Work required
Reproduce exactly the section that begins at the line containing "Write the bpy" and ends at the line containing "SC.camera = co", both lines included; omit all other lines.
-- start --
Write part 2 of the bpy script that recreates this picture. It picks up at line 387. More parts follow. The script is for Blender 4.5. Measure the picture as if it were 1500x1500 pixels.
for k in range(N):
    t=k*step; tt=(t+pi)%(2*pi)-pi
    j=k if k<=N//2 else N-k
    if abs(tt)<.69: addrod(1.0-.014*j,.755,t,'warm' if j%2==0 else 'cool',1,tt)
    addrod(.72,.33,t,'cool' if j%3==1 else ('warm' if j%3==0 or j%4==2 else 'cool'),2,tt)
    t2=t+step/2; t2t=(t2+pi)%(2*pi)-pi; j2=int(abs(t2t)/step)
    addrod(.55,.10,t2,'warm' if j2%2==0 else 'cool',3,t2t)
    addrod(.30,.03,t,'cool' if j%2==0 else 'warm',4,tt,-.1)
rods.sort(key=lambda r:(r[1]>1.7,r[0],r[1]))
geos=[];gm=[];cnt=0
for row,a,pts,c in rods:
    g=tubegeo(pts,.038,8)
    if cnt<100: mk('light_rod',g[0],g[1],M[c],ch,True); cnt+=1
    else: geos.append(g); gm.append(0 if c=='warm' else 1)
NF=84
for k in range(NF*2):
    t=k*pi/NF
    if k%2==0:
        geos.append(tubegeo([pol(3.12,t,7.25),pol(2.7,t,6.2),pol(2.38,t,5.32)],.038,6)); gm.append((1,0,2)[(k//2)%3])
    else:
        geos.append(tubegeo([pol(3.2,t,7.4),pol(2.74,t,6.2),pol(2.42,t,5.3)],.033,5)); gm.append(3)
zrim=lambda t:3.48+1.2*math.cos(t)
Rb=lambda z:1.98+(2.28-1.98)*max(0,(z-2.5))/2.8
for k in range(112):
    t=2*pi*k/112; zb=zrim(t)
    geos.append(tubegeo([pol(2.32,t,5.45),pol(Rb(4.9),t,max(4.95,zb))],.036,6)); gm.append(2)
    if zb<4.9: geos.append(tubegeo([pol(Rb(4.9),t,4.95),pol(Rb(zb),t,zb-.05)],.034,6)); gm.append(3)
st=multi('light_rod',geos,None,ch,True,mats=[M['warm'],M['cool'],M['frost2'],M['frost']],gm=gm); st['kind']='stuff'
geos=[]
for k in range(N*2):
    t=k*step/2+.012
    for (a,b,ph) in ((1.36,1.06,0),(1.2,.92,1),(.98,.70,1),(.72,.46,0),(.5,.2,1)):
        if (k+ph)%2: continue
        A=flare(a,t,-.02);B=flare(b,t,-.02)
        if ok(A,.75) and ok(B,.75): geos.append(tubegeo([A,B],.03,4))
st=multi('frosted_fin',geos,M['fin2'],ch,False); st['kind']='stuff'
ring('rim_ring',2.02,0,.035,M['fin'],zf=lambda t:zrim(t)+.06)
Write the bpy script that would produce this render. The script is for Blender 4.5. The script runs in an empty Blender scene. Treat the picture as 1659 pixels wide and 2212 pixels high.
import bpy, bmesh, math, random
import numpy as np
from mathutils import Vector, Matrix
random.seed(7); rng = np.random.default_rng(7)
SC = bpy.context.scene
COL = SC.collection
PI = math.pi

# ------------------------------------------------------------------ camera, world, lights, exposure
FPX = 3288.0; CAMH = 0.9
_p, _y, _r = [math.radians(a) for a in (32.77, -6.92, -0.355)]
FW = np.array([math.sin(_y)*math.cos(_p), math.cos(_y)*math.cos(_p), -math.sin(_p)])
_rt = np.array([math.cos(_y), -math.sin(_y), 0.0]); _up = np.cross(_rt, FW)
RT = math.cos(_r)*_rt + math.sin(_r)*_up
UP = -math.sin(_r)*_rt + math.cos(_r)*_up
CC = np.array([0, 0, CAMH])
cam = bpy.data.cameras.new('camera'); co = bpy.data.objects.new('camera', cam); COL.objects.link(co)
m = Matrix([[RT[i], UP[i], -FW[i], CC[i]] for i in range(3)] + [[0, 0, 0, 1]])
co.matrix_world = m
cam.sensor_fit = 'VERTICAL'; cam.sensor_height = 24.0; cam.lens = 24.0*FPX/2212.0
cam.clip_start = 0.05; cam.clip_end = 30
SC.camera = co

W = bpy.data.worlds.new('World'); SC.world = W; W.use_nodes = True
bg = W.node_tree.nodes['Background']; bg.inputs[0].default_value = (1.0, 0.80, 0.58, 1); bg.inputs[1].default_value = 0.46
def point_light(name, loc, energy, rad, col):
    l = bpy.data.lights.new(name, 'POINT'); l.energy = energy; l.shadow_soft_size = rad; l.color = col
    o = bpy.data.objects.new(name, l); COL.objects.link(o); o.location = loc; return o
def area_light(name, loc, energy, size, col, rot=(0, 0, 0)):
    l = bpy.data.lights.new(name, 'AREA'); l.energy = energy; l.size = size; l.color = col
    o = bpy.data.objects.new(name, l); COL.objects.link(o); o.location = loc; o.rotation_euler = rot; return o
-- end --
Reply to the task
Write the bpy script that would produce this render. The script is for Blender 4.5. The script runs in an empty Blender scene. Treat the picture as 1659 pixels wide and 2212 pixels high.
import bpy, bmesh, math, random
import numpy as np
from mathutils import Vector, Matrix
random.seed(7); rng = np.random.default_rng(7)
SC = bpy.context.scene
COL = SC.collection
PI = math.pi

# ------------------------------------------------------------------ camera, world, lights, exposure
FPX = 3288.0; CAMH = 0.9
_p, _y, _r = [math.radians(a) for a in (32.77, -6.92, -0.355)]
FW = np.array([math.sin(_y)*math.cos(_p), math.cos(_y)*math.cos(_p), -math.sin(_p)])
_rt = np.array([math.cos(_y), -math.sin(_y), 0.0]); _up = np.cross(_rt, FW)
RT = math.cos(_r)*_rt + math.sin(_r)*_up
UP = -math.sin(_r)*_rt + math.cos(_r)*_up
CC = np.array([0, 0, CAMH])
cam = bpy.data.cameras.new('camera'); co = bpy.data.objects.new('camera', cam); COL.objects.link(co)
m = Matrix([[RT[i], UP[i], -FW[i], CC[i]] for i in range(3)] + [[0, 0, 0, 1]])
co.matrix_world = m
cam.sensor_fit = 'VERTICAL'; cam.sensor_height = 24.0; cam.lens = 24.0*FPX/2212.0
cam.clip_start = 0.05; cam.clip_end = 30
SC.camera = co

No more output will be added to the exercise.